Before I begin, please allow me to recommend one thing that can really make all the difference in making your interactions with your child’s school district as positive as possible. Despite whatever reservations, fears, or concerns that you may have about meeting with your child’s school, try to approach this first meeting with an open-mind and without anger or frustration. In almost all cases, teachers and other school employees are truly acting with your son or daughter’s best interests in mind. They may not always communicate that as well as they should, but it is only when parents, teachers, and other school faculty members work together as an inter-disciplinary team that your child’s needs can be best met.

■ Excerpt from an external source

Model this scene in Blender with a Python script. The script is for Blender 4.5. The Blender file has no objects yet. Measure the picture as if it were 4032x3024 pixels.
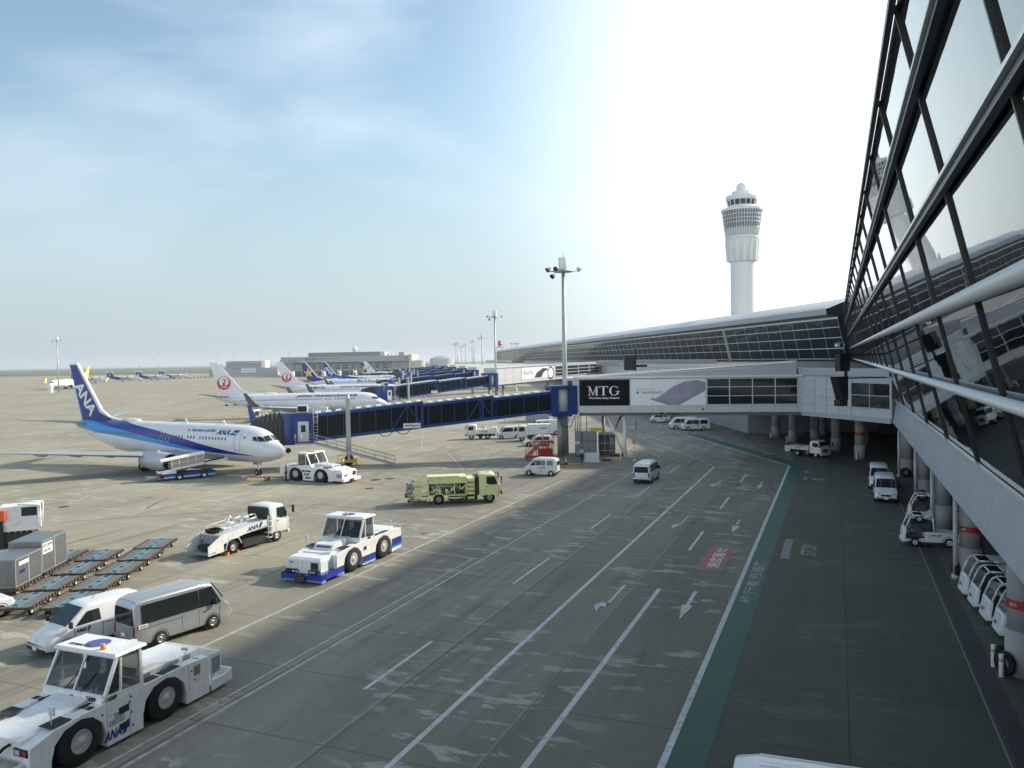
import bpy, math, random
from mathutils import Vector, Matrix
import numpy as np
random.seed(7)
rad = math.radians
S = bpy.context.scene
C = S.collection
# ---------------- camera ----------------
CAM_H = 12.0
def setup_camera():
    cd = bpy.data.cameras.new('camera'); cam = bpy.data.objects.new('camera', cd); C.objects.link(cam)
    p, r = rad(1.754), rad(1.005)
    F = Vector((0, math.cos(p), -math.sin(p))); U0 = Vector((0, math.sin(p), math.cos(p))); R0 = Vector((1, 0, 0))
    R = math.cos(r)*R0 - math.sin(r)*U0; U = math.sin(r)*R0 + math.cos(r)*U0
    m = Matrix(((R.x, U.x, -F.x, 0), (R.y, U.y, -F.y, 0), (R.z, U.z, -F.z, CAM_H), (0, 0, 0, 1)))
    cam.matrix_world = m
    cd.sensor_width = 36; cd.lens = 36*3137/4032; cd.clip_start = 0.1; cd.clip_end = 60000
    S.camera = cam
setup_camera()
# ---------------- world, sun, exposure ----------------
SUN_AZ, SUN_EL = 62.0, 30.0          # azimuth clockwise from +Y
def setup_light():
    w = bpy.data.worlds.new('World'); S.world = w; w.use_nodes = True
    nt = w.node_tree; nt.nodes.clear(); N = nt.nodes.new; L = nt.links.new
    out = N('ShaderNodeOutputWorld'); bg = N('ShaderNodeBackground'); L(bg.outputs[0], out.inputs[0])
    sky = N('ShaderNodeTexSky'); sky.sky_type = 'NISHITA'; sky.sun_disc = False
    sky.sun_elevation = rad(SUN_EL); sky.sun_rotation = rad(SUN_AZ)
    sky.air_density = 1.0; sky.dust_density = 2.2; sky.ozone_density = 1.5; sky.altitude = 10
    tc = N('ShaderNodeTexCoord')
    # thin cloud veil: noise in sky direction space
    mp = N('ShaderNodeMapping'); mp.inputs['Scale'].default_value = (1.0, 1.0, 3.2); mp.inputs['Location'].default_value = (1.15, 2.6, 0.4); L(tc.outputs['Generated'], mp.inputs[0])
    nz = N('ShaderNodeTexNoise'); nz.inputs['Scale'].default_value = 1.9; nz.inputs['Detail'].default_value = 7; nz.inputs['Roughness'].default_value = 0.52
    nz.inputs['Distortion'].default_value = 0.35
    L(mp.outputs[0], nz.inputs['Vector'])
    cr = N('ShaderNodeMapRange'); cr.inputs[1].default_value = 0.50; cr.inputs[2].default_value = 0.68; cr.inputs[3].default_value = 0.0; cr.inputs[4].default_value = 0.5
    L(nz.outputs['Fac'], cr.inputs[0])
    # haze towards the horizon and round the sun
    sep = N('ShaderNodeSeparateXYZ'); L(tc.outputs['Generated'], sep.inputs[0])
    hz = N('ShaderNodeMapRange'); hz.inputs[1].default_value = 0.0; hz.inputs[2].default_value = 0.36; hz.inputs[3].default_value = 0.80; hz.inputs[4].default_value = 0.0
    hz.interpolation_type = 'SMOOTHSTEP'
    L(sep.outputs['Z'], hz.inputs[0])
    dt = N('ShaderNodeVectorMath'); dt.operation = 'DOT_PRODUCT'; L(tc.outputs['Generated'], dt.inputs[0])
    a, e = rad(SUN_AZ-7), rad(13); dt.inputs[1].default_value = (math.sin(a)*math.cos(e), math.cos(a)*math.cos(e), math.sin(e))
    gl = N('ShaderNodeMapRange'); gl.inputs[1].default_value = 0.53; gl.inputs[2].default_value = 0.96; gl.inputs[3].default_value = 0.0; gl.inputs[4].default_value = 1.0
    gl.interpolation_type = 'SMOOTHSTEP'; L(dt.outputs['Value'], gl.inputs[0])
    mul = N('ShaderNodeVectorMath'); mul.operation = 'MULTIPLY'; mul.inputs[1].default_value = (0.128, 0.137, 0.124); L(sky.outputs[0], mul.inputs[0])
    def mix(fac, A, B):
        m = N('ShaderNodeMix'); m.data_type = 'RGBA'
        L(fac, m.inputs[0])
        if isinstance(A, tuple): m.inputs[6].default_value = A
        else: L(A, m.inputs[6])
        if isinstance(B, tuple): m.inputs[7].default_value = B
        else: L(B, m.inputs[7])
        return m.outputs[2]
    c1 = mix(cr.outputs[0], mul.outputs[0], (0.58, 0.66, 0.74, 1))
    # unseen bright patch low in the sky behind the viewer, added as fill light
    bk = N('ShaderNodeMapRange'); bk.inputs[1].default_value = -0.05; bk.inputs[2].default_value = -0.75; bk.inputs[3].default_value = 0; bk.inputs[4].default_value = 1; bk.interpolation_type = 'SMOOTHSTEP'; L(sep.outputs['Y'], bk.inputs[0])
    bz = N('ShaderNodeMapRange'); bz.inputs[1].default_value = 0.15; bz.inputs[2].default_value = 0.75; bz.inputs[3].default_value = .85; bz.inputs[4].default_value = 0; bz.interpolation_type = 'SMOOTHSTEP'; L(sep.outputs['Z'], bz.inputs[0])
    bm = N('ShaderNodeMath'); bm.operation = 'MULTIPLY'; L(bk.outputs[0], bm.inputs[0]); L(bz.outputs[0], bm.inputs[1])
    c2 = mix(hz.outputs[0], c1, (0.335, 0.415, 0.47, 1))
    c3 = mix(gl.outputs[0], mix(bm.outputs[0], c2, (1.02, 1.05, 1.08, 1)), (1.06, 1.12, 1.14, 1))
    L(c3, bg.inputs[0]); bg.inputs[1].default_value = 1.0
    sd = bpy.data.lights.new('sun', 'SUN'); sd.energy = 3.5; sd.angle = rad(2.0); sd.color = (1.0, 0.90, 0.74)
    so = bpy.data.objects.new('sun', sd); C.objects.link(so)
    d = Vector((math.sin(rad(SUN_AZ))*math.cos(rad(SUN_EL)), math.cos(rad(SUN_AZ))*math.cos(rad(SUN_EL)), math.sin(rad(SUN_EL))))
    so.rotation_euler = d.to_track_quat('Z', 'Y').to_euler(); so.location = (60, 40, 60)
    vs = S.view_settings; vs.view_transform = 'Standard'; vs.look = 'None'; vs.exposure = 0.70; vs.gamma = 1
setup_light()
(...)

1. What is the purpose of this meeting?
It sounds like a somewhat obvious question, but sometimes making sure that everyone at the meeting is on the same page is a very helpful way to begin. This is also a time that you as a parent can express any frustration or concern that you have in a positive, constructive way. For example, Mrs. Smith informed me that this is where she expressed that she was surprised to even be here since neither she nor her husband had heard anything about any problems her son was having. She stated that she was very concerned that the school would suggest Special Education testing before they had even tried to communicate with them about concerns. By doing this, Mrs. Smith let the school know that she was displeased, but also let them know that she was at the meeting to come up with solutions.

2. What exactly are the concerns the school has regarding my child?
This is a good time to be prepared to take notes. The school should be able to provide you with specific examples of the problems they are seeing. If they are behavioral issues, ask for examples of the behavior, when the behavior is seen, how frequently the behavior is observed, and if it always happens under the same conditions (i.e., at the same time of day, with the same teacher or students, etc.), and what the school has tried already when dealing with the problem. If they are learning issues, ask to see examples of your son or daughter’s work, ask the teacher who teaches that subject to explain the problem area(s) in more detail – what is your student doing in comparison with other students his/her age, ask if the problem is with one unit or lesson in particular (i.e. grammar or fractions) or if your child is struggling with all units equally. Your job as your child’s advocate should be to make absolutely sure that when you leave the meeting you understand exactly what the school’s concerns are and how they have been dealing with those concerns thus far.